En mi cuadra, y en casi todo el barrio, solo hay una planta. Está en casa de Ricardo, El Croma, que además tiene una paladar y una dulcería particular. Cuando se va la luz mucha gente se reúne alrededor de su casa, donde casi siempre se monta un dominó y también algunos tragos y hay hasta quien consume varias cervezas. Tal parece una fiesta.
A mí más bien me parece una tribu primitiva: alrededor del fuego hasta bien entrada la noche. Lo de tribu primitiva no lo tomen a mal, lo digo sobre todo por la imagen de Ricardo y de su prole que parecen cromañones. Por eso le dicen El Croma.

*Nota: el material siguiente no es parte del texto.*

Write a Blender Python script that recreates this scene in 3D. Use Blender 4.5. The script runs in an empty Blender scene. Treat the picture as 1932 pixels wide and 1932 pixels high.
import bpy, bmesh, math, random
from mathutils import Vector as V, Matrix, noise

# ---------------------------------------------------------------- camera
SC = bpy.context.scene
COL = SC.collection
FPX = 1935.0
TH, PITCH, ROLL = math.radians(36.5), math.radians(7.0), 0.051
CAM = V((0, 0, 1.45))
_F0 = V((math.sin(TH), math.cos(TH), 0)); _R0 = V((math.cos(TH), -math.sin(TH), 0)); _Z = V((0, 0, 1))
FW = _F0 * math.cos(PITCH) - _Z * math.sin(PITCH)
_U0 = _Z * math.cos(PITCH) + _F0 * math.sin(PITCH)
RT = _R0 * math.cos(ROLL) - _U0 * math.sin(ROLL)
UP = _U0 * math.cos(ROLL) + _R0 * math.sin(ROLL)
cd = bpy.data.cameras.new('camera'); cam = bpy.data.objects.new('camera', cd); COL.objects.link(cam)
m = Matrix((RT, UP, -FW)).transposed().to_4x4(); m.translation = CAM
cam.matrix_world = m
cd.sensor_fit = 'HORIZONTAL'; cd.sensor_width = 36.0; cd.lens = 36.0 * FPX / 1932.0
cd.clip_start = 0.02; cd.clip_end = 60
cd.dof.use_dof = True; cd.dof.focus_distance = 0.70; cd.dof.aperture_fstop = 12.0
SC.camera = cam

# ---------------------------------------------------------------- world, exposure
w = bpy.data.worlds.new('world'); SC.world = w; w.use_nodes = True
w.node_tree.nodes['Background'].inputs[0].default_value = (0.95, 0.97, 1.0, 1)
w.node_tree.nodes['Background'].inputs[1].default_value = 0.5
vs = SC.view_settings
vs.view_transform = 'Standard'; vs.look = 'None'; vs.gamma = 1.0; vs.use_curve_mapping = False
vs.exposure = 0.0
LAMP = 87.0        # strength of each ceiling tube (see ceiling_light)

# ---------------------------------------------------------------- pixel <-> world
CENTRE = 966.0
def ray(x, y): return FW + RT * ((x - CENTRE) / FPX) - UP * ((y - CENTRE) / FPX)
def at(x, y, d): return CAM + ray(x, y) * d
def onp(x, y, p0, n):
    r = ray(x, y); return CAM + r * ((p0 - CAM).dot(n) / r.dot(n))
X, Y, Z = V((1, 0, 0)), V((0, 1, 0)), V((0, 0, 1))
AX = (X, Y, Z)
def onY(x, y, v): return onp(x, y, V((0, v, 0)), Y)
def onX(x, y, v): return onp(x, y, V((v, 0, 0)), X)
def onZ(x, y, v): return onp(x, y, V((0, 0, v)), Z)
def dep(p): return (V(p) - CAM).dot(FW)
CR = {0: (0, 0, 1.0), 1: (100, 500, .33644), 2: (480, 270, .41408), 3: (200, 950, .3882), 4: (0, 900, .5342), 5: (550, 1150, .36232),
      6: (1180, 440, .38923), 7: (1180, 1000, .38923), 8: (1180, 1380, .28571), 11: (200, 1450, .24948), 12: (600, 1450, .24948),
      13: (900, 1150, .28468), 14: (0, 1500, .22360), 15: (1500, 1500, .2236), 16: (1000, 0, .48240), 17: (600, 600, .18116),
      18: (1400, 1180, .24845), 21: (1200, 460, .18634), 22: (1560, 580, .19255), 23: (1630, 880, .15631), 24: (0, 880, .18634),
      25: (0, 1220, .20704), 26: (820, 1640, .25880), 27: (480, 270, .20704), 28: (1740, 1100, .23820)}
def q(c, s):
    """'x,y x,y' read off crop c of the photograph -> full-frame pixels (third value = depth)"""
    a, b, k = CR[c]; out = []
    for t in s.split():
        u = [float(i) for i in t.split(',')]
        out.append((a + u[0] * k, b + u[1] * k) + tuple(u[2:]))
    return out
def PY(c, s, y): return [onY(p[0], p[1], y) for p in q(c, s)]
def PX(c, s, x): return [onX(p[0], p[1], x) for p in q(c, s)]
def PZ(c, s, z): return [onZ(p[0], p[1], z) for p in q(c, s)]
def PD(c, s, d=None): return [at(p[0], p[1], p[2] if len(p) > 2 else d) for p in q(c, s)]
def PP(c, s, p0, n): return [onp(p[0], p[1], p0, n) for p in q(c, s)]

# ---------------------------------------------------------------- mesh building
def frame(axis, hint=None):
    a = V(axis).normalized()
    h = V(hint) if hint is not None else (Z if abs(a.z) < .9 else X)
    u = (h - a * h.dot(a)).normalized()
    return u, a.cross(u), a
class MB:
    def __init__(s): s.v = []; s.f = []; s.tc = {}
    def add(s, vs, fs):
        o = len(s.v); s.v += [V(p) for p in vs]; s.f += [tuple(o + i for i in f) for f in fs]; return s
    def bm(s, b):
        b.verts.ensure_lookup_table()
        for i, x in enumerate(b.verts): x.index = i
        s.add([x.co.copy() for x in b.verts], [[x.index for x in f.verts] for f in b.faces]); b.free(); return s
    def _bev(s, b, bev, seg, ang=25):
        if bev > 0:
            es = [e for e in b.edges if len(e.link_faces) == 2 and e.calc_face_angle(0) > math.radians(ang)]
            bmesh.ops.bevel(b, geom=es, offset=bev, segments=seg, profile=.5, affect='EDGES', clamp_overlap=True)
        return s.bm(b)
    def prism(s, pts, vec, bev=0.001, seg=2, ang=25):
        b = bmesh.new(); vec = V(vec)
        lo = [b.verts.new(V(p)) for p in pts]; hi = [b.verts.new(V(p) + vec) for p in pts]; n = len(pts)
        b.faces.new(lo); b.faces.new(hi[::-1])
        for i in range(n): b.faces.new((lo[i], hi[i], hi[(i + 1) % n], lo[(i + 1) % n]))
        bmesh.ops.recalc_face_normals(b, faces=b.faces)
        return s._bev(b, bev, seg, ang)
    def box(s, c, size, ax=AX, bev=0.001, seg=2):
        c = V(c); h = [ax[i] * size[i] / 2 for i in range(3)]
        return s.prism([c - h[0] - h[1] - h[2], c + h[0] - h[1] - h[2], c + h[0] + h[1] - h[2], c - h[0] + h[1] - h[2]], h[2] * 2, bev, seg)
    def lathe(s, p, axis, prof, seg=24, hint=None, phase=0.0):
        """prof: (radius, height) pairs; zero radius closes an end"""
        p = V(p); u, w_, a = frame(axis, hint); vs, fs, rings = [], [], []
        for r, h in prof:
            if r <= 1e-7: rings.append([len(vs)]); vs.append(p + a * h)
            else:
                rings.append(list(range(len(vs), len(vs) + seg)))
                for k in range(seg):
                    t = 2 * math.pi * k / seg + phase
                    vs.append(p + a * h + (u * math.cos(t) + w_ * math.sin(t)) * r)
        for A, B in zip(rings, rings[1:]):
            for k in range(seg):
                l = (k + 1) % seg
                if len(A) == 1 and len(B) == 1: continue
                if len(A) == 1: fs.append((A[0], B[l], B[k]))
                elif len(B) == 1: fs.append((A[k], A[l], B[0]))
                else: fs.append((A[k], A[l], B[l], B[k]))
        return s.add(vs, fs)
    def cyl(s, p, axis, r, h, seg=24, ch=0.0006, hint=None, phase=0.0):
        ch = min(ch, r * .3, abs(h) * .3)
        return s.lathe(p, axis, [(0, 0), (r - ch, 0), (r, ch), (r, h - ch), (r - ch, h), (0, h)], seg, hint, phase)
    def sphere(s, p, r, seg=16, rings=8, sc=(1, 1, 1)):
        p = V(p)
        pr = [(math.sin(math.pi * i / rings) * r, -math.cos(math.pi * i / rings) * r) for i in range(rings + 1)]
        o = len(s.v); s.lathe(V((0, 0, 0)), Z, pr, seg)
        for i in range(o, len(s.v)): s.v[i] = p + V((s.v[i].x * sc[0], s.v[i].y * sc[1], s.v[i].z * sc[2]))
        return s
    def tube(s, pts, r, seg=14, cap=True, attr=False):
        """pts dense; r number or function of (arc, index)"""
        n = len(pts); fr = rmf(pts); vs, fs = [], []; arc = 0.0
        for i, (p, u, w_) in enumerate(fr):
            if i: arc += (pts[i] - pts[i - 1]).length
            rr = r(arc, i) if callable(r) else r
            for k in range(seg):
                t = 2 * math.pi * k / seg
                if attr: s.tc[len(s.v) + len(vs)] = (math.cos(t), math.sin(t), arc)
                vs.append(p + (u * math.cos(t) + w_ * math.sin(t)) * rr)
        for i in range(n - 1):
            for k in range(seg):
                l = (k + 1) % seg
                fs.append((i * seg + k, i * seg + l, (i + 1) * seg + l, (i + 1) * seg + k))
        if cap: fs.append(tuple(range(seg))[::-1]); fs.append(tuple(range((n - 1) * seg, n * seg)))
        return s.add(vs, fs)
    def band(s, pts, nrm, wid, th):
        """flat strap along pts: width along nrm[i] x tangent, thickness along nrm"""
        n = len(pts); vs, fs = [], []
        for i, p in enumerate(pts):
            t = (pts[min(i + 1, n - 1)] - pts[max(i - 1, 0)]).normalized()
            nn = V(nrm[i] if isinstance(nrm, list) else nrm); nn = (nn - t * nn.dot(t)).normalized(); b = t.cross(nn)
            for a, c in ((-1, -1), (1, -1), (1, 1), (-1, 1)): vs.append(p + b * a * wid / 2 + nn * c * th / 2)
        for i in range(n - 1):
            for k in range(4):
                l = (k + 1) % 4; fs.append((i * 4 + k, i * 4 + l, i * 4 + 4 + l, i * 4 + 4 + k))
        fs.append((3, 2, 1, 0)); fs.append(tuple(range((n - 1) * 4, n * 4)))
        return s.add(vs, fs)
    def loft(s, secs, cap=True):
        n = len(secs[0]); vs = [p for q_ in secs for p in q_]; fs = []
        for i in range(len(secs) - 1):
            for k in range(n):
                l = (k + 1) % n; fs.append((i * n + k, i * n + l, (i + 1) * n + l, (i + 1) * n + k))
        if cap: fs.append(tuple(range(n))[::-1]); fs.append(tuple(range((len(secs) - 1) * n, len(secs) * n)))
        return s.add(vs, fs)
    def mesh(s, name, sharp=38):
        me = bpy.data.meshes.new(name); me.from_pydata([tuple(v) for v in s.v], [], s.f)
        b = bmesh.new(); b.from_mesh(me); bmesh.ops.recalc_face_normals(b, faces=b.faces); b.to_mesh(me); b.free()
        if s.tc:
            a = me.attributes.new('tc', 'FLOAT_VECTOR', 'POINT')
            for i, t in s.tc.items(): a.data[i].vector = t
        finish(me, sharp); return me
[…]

La imaginación viaja lejos y rápido, más si tratamos de entretener la mente para no caer en el malestar y la desidia. Quizá por ello el otro día, que como casi todos los días se cortó el servicio eléctrico, al ver que algunos se acercaban a la puerta de Ricardo, quien ya había encendido su ruidosa planta, recordé cuando era un muchacho y en esta misma cuadra solo había un televisor en blanco y negro, en casa de Pancho y Gertrudis, que ya murieron. Un viejo Phillips que en su interior tenía decenas de válvulas al vacío y a su alrededor decenas de chamas que nos reuníamos allí para ver las aventuras.
Cuando faltaban unos minutos para las 7:30 p.m. nos íbamos acercando a la casa de esta pareja de vecinos, que realmente eran muy buenas personas y nos permitían abordar su sala con una única condición: No se podía gritar ni armar discusión, sino se apagaba el televisor.
Todos velábamos por que se cumpliera dicha norma de control y buen comportamiento, aunque a veces sí se armaba alguna algarabía cuando era imposible no gritar ante las escenas de acción que tan magistralmente dirigían Erick Kaupp, Miguel Sanabria, Eduardo Moya…, entre otros grandes e inolvidables realizadores de nuestra tele.
Me acordé también de aquella vez en que llegamos a la casa de Gertrudis y Pancho casi a punto de comenzar las aventuras y estaba cerrada la puerta, algo inusual a esa hora. Tocamos y salió ella. Nos dijo que no se podía poner el televisor porque había muerto la señora Regina, que no estaba bien encender el televisor o el radio. Había que guardar respeto a su memoria.
Una vez más la señora Regina nos aguaba la fiesta. Sí, porque ella era de esas personas que no devolvían el trompo, la bola o la pelota que entrara a su casa. Realmente no era muy popular dentro de la plebe infantil del barrio. Los más grandes comprendimos de qué se trataba porque entonces era así: se guardaba respeto ante la muerte y el dolor ajeno; sin embargo, Joseíto, el más pequeño de la pandilla, que al parecer no tenía bien claro ese tema de la muerte y el respeto, y que además disfrutaba mucho del legendario espacio, desde su más profunda inocencia le dijo a Gertrudis: «Mire, ponga el televisor bajito. Nosotros no vamos a hacer bulla, la señora Regina no se va a enterar».